Because of that miracle, Queen Isabel arranged Catholic masses to be said continuously during a nine-day period until the day of Pentecost. On that day, people witnessed three ships sail up the harbor and docked in Lisbon. Those ships contained enormous amounts of grain, which effectively ended the dismal hunger for so many people. It is said that it also began to rain after several years of drought. This, too, was considered an immense miracle. Queen Isabel's devotion to her people was symbolized by the promise she made to the Holy Spirit to lay down her jeweled crown on the church's altar.

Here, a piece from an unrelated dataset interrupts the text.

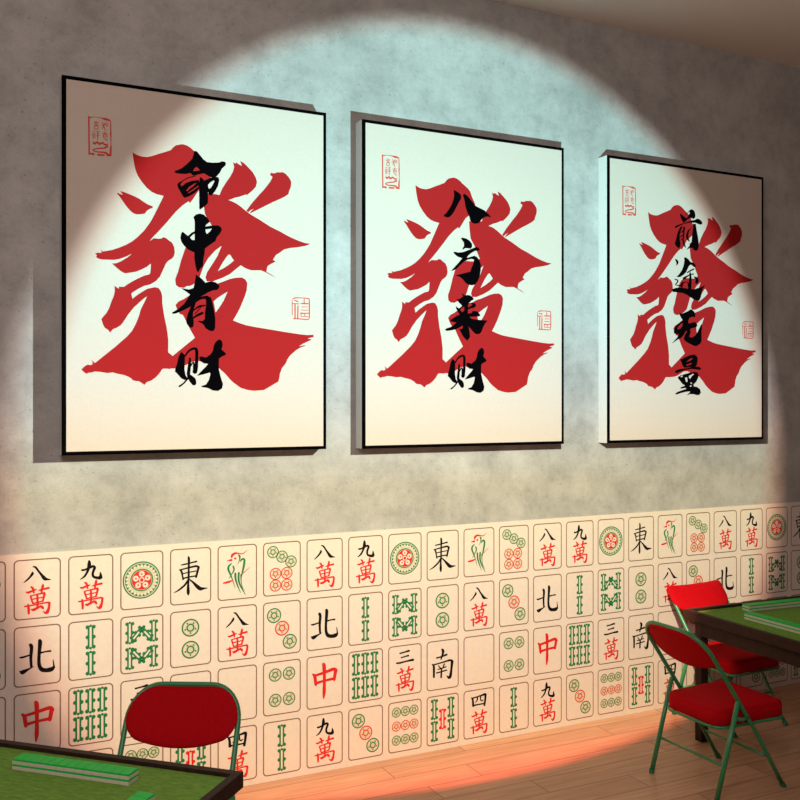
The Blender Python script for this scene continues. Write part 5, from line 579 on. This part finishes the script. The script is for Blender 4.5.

The cherished Queen Isabel and Pentecost are forever woven in the tapestry of the Portuguese culture.

 

Photo Credit to Church of the King

It is the steadfast commitment to celebrating Pentecost and Queen Isabel that comes one of the most beloved of all connections between the Portuguese and Pentecost-the following of the Espirito Santo (Holy Spirit). What some refer to as "the cult of the Holy Spirit" (no negative connotation meant with the term), this movement has remained an anchor within the Portuguese culture for generations, primarily for those of Açorean descent. Because the profound tradition of celebrating the Holy Spirit’s miracle, as it relates to Queen Isabel’s, is a subject deserving of a dedicated blog, I'll leave the topic for now. 

Whether focusing on Queen Isabel or the Holy Ghost, Pentecost is a sacred, joyous time for the Portuguese because of the formative role religion had in the Portuguese culture. After all, in a culture that embraces every celebration, it's only fitting that one of the most important birthdays of the year, that of the church, remains a special time for the Portuguese.